Japan roots top off census
Advertiser Staff
Japanese is the most common ancestry in Hawai'i, according to a census report released this week. Nearly 21 percent of Hawai'i's 1.21 million residents identified their ancestry as Japanese in the 2000 census, followed by Filipino (17.7 percent), Hawaiian (16.3 percent), Chinese (8.3 percent), and German (5.8 percent).
Nationwide, German (15.2 percent), Irish (10.8 percent), and African-American (8.8 percent) were the most commonly listed ancestries.
The U.S. Census Bureau pointed out that ancestry is a broad concept that means different things to different people: ethnicity, where your parents come from, or your birthplace, for example.
A large number described their ancestry as "American."
Respondents who listed more than one ancestry were counted in each category. Ancestries with less than 100,000, such as Samoan, were not tabulated in the report.
Nationally, the number of census respondents who declared their ancestry as Japanese, Hawaiian, Filipino or Chinese increased substantially from the 1990 census, but their numbers as a percentage of the total U.S. population remained stable.

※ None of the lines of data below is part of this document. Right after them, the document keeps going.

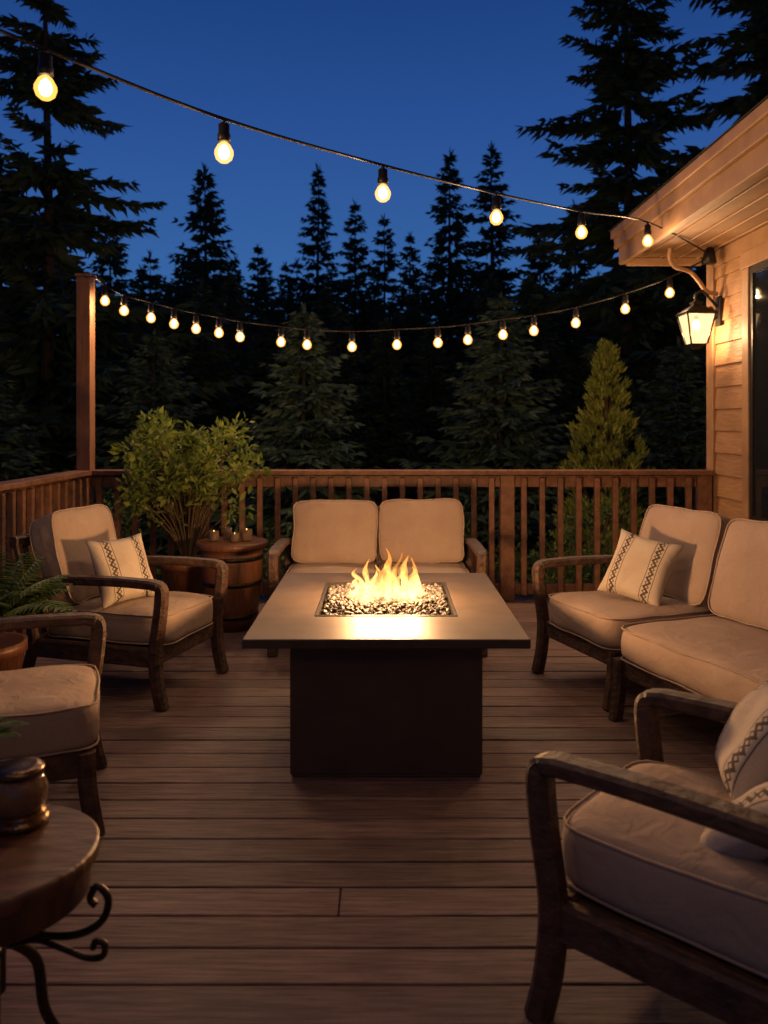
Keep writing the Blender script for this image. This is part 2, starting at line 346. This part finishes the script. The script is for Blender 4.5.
# ------------------------------------------------------------------ soft furnishing
def rbox(w,d,h,n=8,cuts=14,puff=.16,seed=0,wr=.006):
    bm=bmesh.new(); bmesh.ops.create_cube(bm,size=2)
    bmesh.ops.subdivide_edges(bm,edges=bm.edges[:],cuts=cuts,use_grid_fill=True)
    for v in bm.verts:
        x,y,z=v.co; L=(abs(x)**n+abs(y)**n+abs(z)**n)**(1/n)
        x/=L;y/=L;z/=L
        pf=1+puff*((1-x*x)*(1-y*y))
        v.co=Vector((x*w/2*(1-.012*abs(z)),y*d/2*(1-.012*abs(z)),z*h/2*pf))
        q=v.co*6+Vector((seed*3.1,seed*1.7,0)); v.co+=Vector((noise.noise(q),noise.noise(q+Vector((9,0,0))),noise.noise(q+Vector((0,9,0)))))*wr
    for s in (1,-1):
        pts=[]
        for i in range(72):
            a=2*math.pi*i/72; cx,sx=math.cos(a),math.sin(a)
            L=(abs(cx)**9+abs(sx)**9)**(1/9); pts.append(Vector((cx/L*(w/2-.006),sx/L*(d/2-.006),s*h/2*.84)))
        rings=[]
        for i,p in enumerate(pts):
            q=p*6+Vector((seed*3.1,seed*1.7,0)); p=p+Vector((noise.noise(q),noise.noise(q+Vector((9,0,0))),noise.noise(q+Vector((0,9,0)))))*wr
            tg=(pts[(i+1)%72]-pts[i-1]).normalized(); sd=tg.cross(Vector((0,0,1)))
            rings.append([bm.verts.new(p+(sd*math.cos(k*math.pi/3)+Vector((0,0,1))*math.sin(k*math.pi/3))*.0042) for k in range(6)])
        for i in range(72):
            a,b=rings[i],rings[(i+1)%72]
            for k in range(6): bm.faces.new((a[k],a[(k+1)%6],b[(k+1)%6],b[k]))
    return bm
def cushion(name,parent,w,d,h,loc,rot=(0,0,0),seed=0,puff=.16,wr=.006):
    o=bmobj(name,rbox(w,d,h,seed=seed,puff=puff,wr=wr),M_fab,parent,smooth=True); o.location=loc; o.rotation_euler=rot; return o
def pillow(size,t,loc,rot,seed=0):
    bm=bmesh.new(); bmesh.ops.create_cube(bm,size=2); bmesh.ops.subdivide_edges(bm,edges=bm.edges[:],cuts=16,use_grid_fill=True)
    for v in bm.verts:
        x,y,z=v.co
        e=max(0,(1-abs(x)**2.6))*max(0,(1-abs(y)**2.6)); th=(e**.42)
        px=x*(1-.10*(1-y*y)*abs(x)) ; py=y*(1-.10*(1-x*x)*abs(y))
        v.co=Vector((px*size/2,py*size/2,z*t/2*th+ (z*.003)))
        q=v.co*9+Vector((seed,0,seed)); v.co+=Vector((0,0,noise.noise(q)*.016*th))
    o=bmobj('throw_pillow',bm,M_pil,smooth=True); o.location=loc; o.rotation_euler=rot; return o
def seat(name,loc,rz,W,n=1,la=True,ra=True,seed=0,D=.76,bh=.50,ns=None):
    e=empty(name,(loc[0],loc[1],0),rz); bm=bmesh.new()
    a=W/2-.03
    for s,arm in ((-1,la),(1,ra)):
        x=s*a
        if arm:
            pts=catm([(x,.43,.565),(x,.2,.60),(x,-.1,.612),(x,-.335,.608)],5)+catm([(x,-.372,.601),(x,-.388,.572),(x,-.378,.45),(x,-.354,.28),(x,-.365,.12),(x,-.392,.002)],5)
            m=len(pts); sweep(bm,pts,[.070 if i<17 else .062 for i in range(m)],[.043 if i<16 else .043+.018*min(1,(i-16)/6) for i in range(m)])
            sweep(bm,catm([(x,.42,.545),(x,.36,.3),(x,.39,.15),(x,.43,.002)],5),.05,.052)
        else:
            sweep(bm,catm([(x,-.345,.285),(x,-.35,.16),(x,-.375,.002)],5),.058,.06)
            sweep(bm,catm([(x,.36,.29),(x,.39,.15),(x,.43,.002)],5),.05,.052)
        sweep(bm,[(x*.985,-.325,.248),(x*.985,.34,.248)],.042,.092)
    sweep(bm,[(-a+.03,-.335,.248),(a-.03,-.335,.248)],.042,.09,side=(0,1,0))
    sweep(bm,[(-a+.03,.36,.26),(a-.03,.36,.26)],.04,.078,side=(0,1,0))
    box(bm,-a+.02,a-.02,-.315,.34,.262,.280)
    for s in (-1,1): sweep(bm,[(s*(a-.045),.365,.28),(s*(a-.045),.50,.76)],.04,.04)
    sweep(bm,[(-a+.02,.505,.775),(a-.02,.505,.775)],.045,.06,side=(0,1,0))
    m=max(4,int(W/.12))
    for i in range(m):
        xx=-a+.1+(i)*(2*a-.2)/(m-1); sweep(bm,[(xx,.37,.28),(xx,.497,.745)],.035,.015)
    bmobj('frame',bm,M_chair,e)
    full=W-(.07 if la else 0)-(.07 if ra else 0); off=((.035 if la else 0)-(.035 if ra else 0))
    ns=ns or n; cw=full/ns
    for i in range(ns):
        cx=off-full/2+cw*(i+.5)
        cushion('seat_cushion',e,cw-.004,D-.02,.17,(cx,-.02,.283+.085),(0,0,0),seed+i,wr=.008,puff=.12)
    cw=full/n
    for i in range(n):
        cx=off-full/2+cw*(i+.5)
        cushion('back_cushion',e,cw-.008,bh,.155,(cx,.31,.455+bh/2-.03),(R(90-17),0,R(random.uniform(-2,2))),seed+5+i,puff=.38,wr=.014)
    return e
seat('patio_armchair',(-1.37,4.31),R(73.7),.68,seed=1)
seat('patio_armchair',(-1.43,2.86),R(110),.62,la=False,ra=True,seed=9)
seat('patio_loveseat',(-.04,5.20),R(0),1.32,n=2,seed=20,bh=.44)
seat('patio_armchair',(1.34,4.33),R(-70),.70,la=True,ra=False,seed=30)
seat('patio_sofa',(1.67,3.31),R(-69),1.34,n=2,la=False,ra=True,seed=40,ns=1)
seat('patio_armchair',(.858,1.855),R(-131.5),.66,seed=50)
pillow(.36,.12,(-1.385,4.24,.625),(R(68),0,R(58)),1)
pillow(.37,.12,(1.365,4.27,.625),(R(62),R(8),R(-48)),5)
pillow(.31,.13,(.96,2.03,.59),(R(60),0,R(-104)),8)
pillow(.33,.13,(.895,1.80,.515),(R(38),0,R(-140)),11)
# ------------------------------------------------------------------ fire table
ft=empty('fire_pit_table',(.009,0,0))
x0,x1,y0,y1=-.542,.542,3.0,4.335; ox,oy0,oy1=.30,3.36,4.07; zt,zb=.588,.552
def frame(bm,x0,x1,y0,y1,ix0,ix1,iy0,iy1,zb,zt):
    O=[(x0,y0),(x1,y0),(x1,y1),(x0,y1)]; I=[(ix0,iy0),(ix1,iy0),(ix1,iy1),(ix0,iy1)]
    ot=[bm.verts.new((*p,zt)) for p in O]; it=[bm.verts.new((*p,zt)) for p in I]; ob=[bm.verts.new((*p,zb)) for p in O]; ib=[bm.verts.new((*p,zb)) for p in I]
    for i in range(4):
        j=(i+1)%4
        bm.faces.new((ot[i],ot[j],it[j],it[i])); bm.faces.new((ob[i],ib[i],ib[j],ob[j])); bm.faces.new((ob[i],ob[j],ot[j],ot[i])); bm.faces.new((it[i],it[j],ib[j],ib[i]))
bm=bmesh.new(); frame(bm,x0,x1,y0,y1,-ox,ox,oy0,oy1,zb,zt)
bmobj('table_top',bm,M_top,ft,bevel=.004)
bm=bmesh.new()
box(bm,-.38,.38,3.155,4.18,.012,.549); box(bm,-.375,.375,3.16,4.175,.002,.0115)
bmobj('base',bm,M_base,ft,bevel=.005)
bm=bmesh.new(); frame(bm,-ox+.001,ox-.001,oy0+.001,oy1-.001,-ox+.012,ox-.012,oy0+.012,oy1-.012,.5505,.591)
bmobj('burner_rim',bm,M_black,ft)
vs=[];fs=[]
ico=bmesh.new(); bmesh.ops.create_icosphere(ico,subdivisions=1,radius=1); iv=[v.co.copy() for v in ico.verts]; ic=[[v.index for v in f.verts] for f in ico.faces]; ico.free()
for i in range(1700):
    r=random.uniform(.008,.017); c=Vector((random.uniform(-ox+.025,ox-.025),random.uniform(oy0+.025,oy1-.025),.566+random.uniform(0,.018)))
    c.z+=.012*math.exp(-((c.x/.2)**2+((c.y-3.715)/.2)**2))
    q=Euler([random.uniform(0,6) for _ in range(3)]).to_matrix(); sc=Vector((random.uniform(.7,1.3),random.uniform(.7,1.2),random.uniform(.5,.9)))
    b=len(vs)
    for v in iv: vs.append(tuple(c+q@Vector((v.x*sc.x,v.y*sc.y,v.z*sc.z))*r*random.uniform(.85,1.15)))
    fs+= [[b+k for k in f] for f in ic]
M_rock=mat('lava_rock',(.022,.021,.023),(.10,.092,.09),scale=20,rough=.6,bump=.3,island=.85,spec=.35)
pyobj('lava_rocks',vs,fs,M_rock,ft)
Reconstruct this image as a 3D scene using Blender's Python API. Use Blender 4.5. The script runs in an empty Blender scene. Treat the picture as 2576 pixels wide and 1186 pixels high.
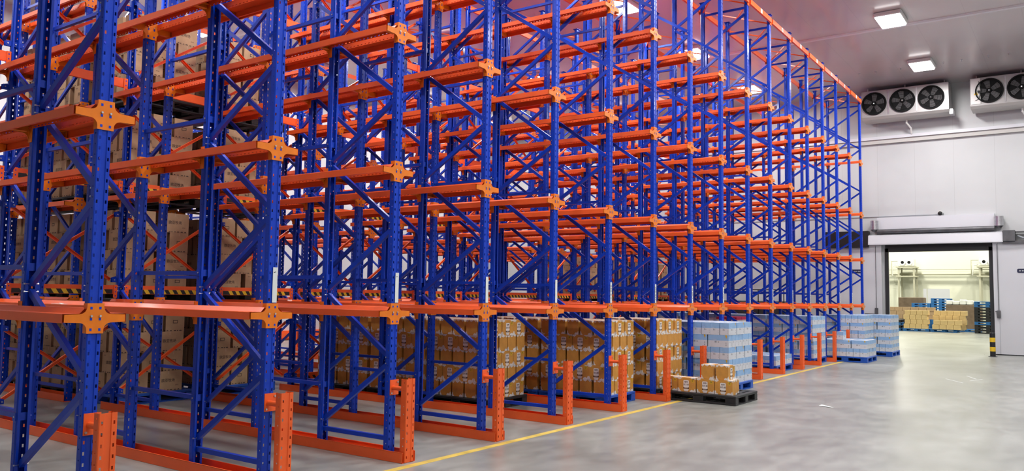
import bpy, math, random
from mathutils import Vector, Matrix
random.seed(7)
SC = bpy.context.scene
COL = SC.collection

# ------------------------------------------------------------------ camera, world, exposure
CAM = Vector((-2.9165, -5.6415, 1.6440))
YAW, PITCH, ROLL, FPX = math.radians(35.4513), math.radians(4.1992), math.radians(0.8744), 2022.7
IW, IH = 2576, 1186
Fv = Vector((math.cos(YAW)*math.cos(PITCH), math.sin(YAW)*math.cos(PITCH), math.sin(PITCH)))
R0 = Vector((math.sin(YAW), -math.cos(YAW), 0)); U0 = R0.cross(Fv)
Rv = R0*math.cos(ROLL)+U0*math.sin(ROLL); Uv = U0*math.cos(ROLL)-R0*math.sin(ROLL)
cam = bpy.data.objects.new('camera', bpy.data.cameras.new('camera')); COL.objects.link(cam)
cam.data.sensor_width = 36; cam.data.lens = 36*FPX/IW; cam.data.clip_end = 200; cam.data.clip_start = .05
cam.matrix_world = Matrix(((Rv.x, Uv.x, -Fv.x, CAM.x), (Rv.y, Uv.y, -Fv.y, CAM.y), (Rv.z, Uv.z, -Fv.z, CAM.z), (0, 0, 0, 1)))
SC.camera = cam
w = bpy.data.worlds.new('world'); SC.world = w; w.use_nodes = True
w.node_tree.nodes['Background'].inputs[0].default_value = (.8, .85, 1, 1)
w.node_tree.nodes['Background'].inputs[1].default_value = .02
vs = SC.view_settings; vs.view_transform = 'Standard'; vs.look = 'None'; vs.gamma = 1; vs.use_curve_mapping = False
vs.exposure = 0.30
LAMP_W = 160.0        # watts per ceiling lamp
LAMP_X = [0.1, 4.7, 9.4, 14.1, 18.65, 23.4]
LAMP_Y = [-7.1, -1.87, 3.35, 8.7, 13.8]
cy = SC.cycles
cy.max_bounces = 4; cy.diffuse_bounces = 3; cy.glossy_bounces = 2; cy.transmission_bounces = 0; cy.transparent_max_bounces = 2
cy.use_denoising = True; cy.sample_clamp_indirect = 6; cy.caustics_reflective = False; cy.caustics_refractive = False
cy.use_adaptive_sampling = True; cy.adaptive_threshold = .055; cy.adaptive_min_samples = 16

def px(p):
    d = Vector(p)-CAM; z = d.dot(Fv)
    if z < .1: return None
    return IW/2+FPX*d.dot(Rv)/z, IH/2-FPX*d.dot(Uv)/z
def inview(x, y, z0, z1, m=220):
    for k in range(7):
        q = px((x, y, z0+(z1-z0)*k/6))
        if q and -m < q[0] < IW+m and -m < q[1] < IH+m: return True
    return False

# ------------------------------------------------------------------ materials
def mat(name, col, rough=.5, metal=0., noise=0., nscale=4., bump=0., bscale=60., coat=0., spec=.5, emit=None, rvar=0.):
    m = bpy.data.materials.new(name); m.use_nodes = True; nt = m.node_tree; b = nt.nodes['Principled BSDF']
    b.inputs['Base Color'].default_value = (*col, 1); b.inputs['Roughness'].default_value = rough
    b.inputs['Metallic'].default_value = metal; b.inputs['Coat Weight'].default_value = coat
    b.inputs['Coat Roughness'].default_value = .12; b.inputs['Specular IOR Level'].default_value = spec
    tc = nt.nodes.new('ShaderNodeTexCoord')
    if noise or rvar:
        n = nt.nodes.new('ShaderNodeTexNoise'); n.inputs['Scale'].default_value = nscale; n.inputs['Detail'].default_value = 6
        nt.links.new(tc.outputs['Object'], n.inputs['Vector'])
        if noise:
            r = nt.nodes.new('ShaderNodeMapRange'); r.inputs[1].default_value = .3; r.inputs[2].default_value = .7
            r.inputs[3].default_value = 1-noise; r.inputs[4].default_value = 1+noise
            nt.links.new(n.outputs[0], r.inputs[0])
            mx = nt.nodes.new('ShaderNodeVectorMath'); mx.operation = 'SCALE'; mx.inputs[0].default_value = col
            nt.links.new(r.outputs[0], mx.inputs['Scale']); nt.links.new(mx.outputs[0], b.inputs['Base Color'])
        if rvar:
            r = nt.nodes.new('ShaderNodeMapRange'); r.inputs[3].default_value = max(.03, rough-rvar); r.inputs[4].default_value = rough+rvar
            nt.links.new(n.outputs[0], r.inputs[0]); nt.links.new(r.outputs[0], b.inputs['Roughness'])
    if bump:
        n = nt.nodes.new('ShaderNodeTexNoise'); n.inputs['Scale'].default_value = bscale; n.inputs['Detail'].default_value = 3
        nt.links.new(tc.outputs['Object'], n.inputs['Vector'])
        bp = nt.nodes.new('ShaderNodeBump'); bp.inputs['Strength'].default_value = bump; bp.inputs['Distance'].default_value = .004
        nt.links.new(n.outputs[0], bp.inputs['Height']); nt.links.new(bp.outputs[0], b.inputs['Normal'])
    if emit:
        b.inputs['Emission Color'].default_value = (*emit[0], 1); b.inputs['Emission Strength'].default_value = emit[1]
    return m
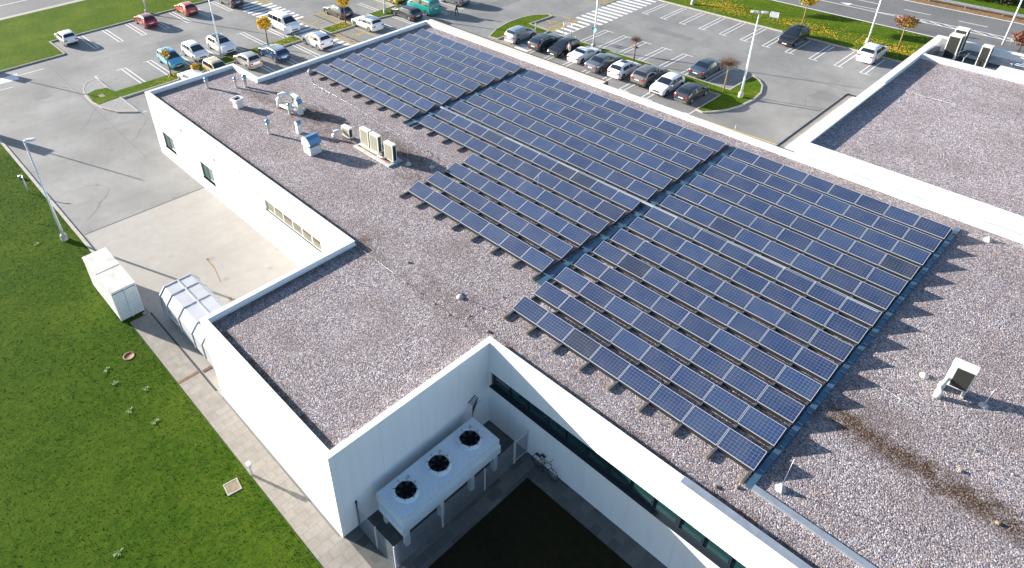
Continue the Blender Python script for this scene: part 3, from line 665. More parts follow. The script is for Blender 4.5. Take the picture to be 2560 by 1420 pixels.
def hooded_vent(x, y, wd, h, lab, rz=0, r_=.0):
    r = empty('hooded_vent', (x, y, GZ), R(rz), lab, 'roof vent', 'roof vents')
    MB().box(-wd / 2, wd / 2, -wd / 2, wd / 2, 0, h).build('stack', M['duct'], r)
    prof = [(-.62, 0), (-.62, .35), (-.50, .66), (-.22, .84), (.12, .86), (.42, .68), (.66, .34), (.62, .24), (.1, .0)]
    k = wd / 1.0; vs = []; n = len(prof)
    for y_ in (-wd * .54, wd * .54): vs += [(u * k, y_, h + v * k) for u, v in prof]
    MB().add(vs[:n], [tuple(range(n))]).build('hood_side', M['acwhite'], r); MB().add(vs[n:], [tuple(range(n))]).build('hood_side', M['acwhite'], r)
    MB().add(vs, [(i, (i + 1) % n, n + (i + 1) % n, n + i) for i in range(0, 3)]).build('hood_back', M['acwhite'], r)
    MB().add(vs, [(i, (i + 1) % n, n + (i + 1) % n, n + i) for i in range(3, n)]).build('hood_top', M['bluemetal'], r)
    return r
hooded_vent(-21.75, 2.05, .92, .62, 'large hooded vent with a curved blue metal top near the roof edge')
hooded_vent(-24.95, 2.95, .36, .75, 'small hooded vent just behind the large hooded one')
hooded_vent(-27.65, 4.75, .42, .95, 'hooded square stack at the right of the far duct cluster')
def pipe_vent(x, y, h, r0, lab, lean=0):
    r = empty('pipe_vent', (x, y, GZ), 0, lab, 'roof vent', 'slim pipe vents')
    MB().lathe([(r0, 0), (r0, h * .66), (r0 * 1.35, h * .66), (r0 * 1.35, h * .7), (r0 * .9, h * .7), (r0 * .9, h * .8)], n=12).build('pipe', M['duct'], r)
    MB().lathe([(r0 * 1.5, h * .76), (r0 * 1.6, h * .82), (r0 * 1.4, h * .93), (r0 * .7, h), (0, h * 1.02)], n=12).build('cap', M['bluemetal'], r)
pipe_vent(-26.5, 1.25, 1.25, .12, 'slim white pipe vent standing alone near the roof edge')
pipe_vent(-28.25, 4.2, .95, .12, 'short pipe vent in front of the far duct cluster')
pipe_vent(-37.75, 1.8, 1.0, .13, 'pipe vent nearest the far left corner of the roof')
pipe_vent(-35.95, 3.6, 1.0, .10, 'thinner of the two pipe vents beside the inner parapet corner')
pipe_vent(-35.45, 4.25, 1.15, .14, 'taller of the two pipe vents beside the inner parapet corner')
r = empty('box_vent', (-32.4, 1.85, GZ), R(10), 'square white box vent with a dark open top', 'roof vent')
MB().box(-.3, .3, -.3, .3, 0, .55).build('stack', M['acwhite'], r); ring(MB(), rect(-.42, .42, -.42, .42), 0, -.10, .62, .82).build('cowl', M['acwhite'], r); MB().box(-.31, .31, -.31, .31, .56, .66).build('inlet', M['dark'], r)
# unit on the right
r = empty('air_conditioner', (16.95, 10.25, GZ + .38), R(6), 'single white unit with a black front grille on the open gravel at right', 'air conditioner')
MB().box(0, .92, 0, .34, .0, 1.38).build('casing', M['acwhite'], r); MB().box(.22, .87, -.014, -.002, .06, 1.14).build('front_grille', M['blkgrille'], r)
MB().box(.922, .934, .05, .29, .06, 1.1).build('side_grille', M['blkgrille'], r)
MB().box(.02, .12, -.05, .39, -.38, 0).box(.78, .9, -.05, .39, -.38, 0).build('foot', M['concrete'], r)
p = empty('pipe_elbow', (17.0, 9.95, GZ), 0, 'white insulated pipe rising from the gravel into the black grilled unit', 'pipe')
MB().tube([(0.02, -.30, .0), (0, -.25, .32), (-.02, -.1, .50), (0, .08, .66), (.05, .3, .78)], [.15, .16, .14, .10, .08], 10).build('elbow', M['duct'], p)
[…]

In the case of those who said they were of Filipino ancestry, there was a 46 percent increase to 2.1 million; for Hawaiian a 30 percent increase to 334,858; for Chinese a 51 percent increase to 2.27 million; and for Japanese a 10 percent increase to 1.1 million. In each case, the groups accounted for less than 1 percent of the country's total population of 281 million.
The statistics were based on a sampling of one in six households.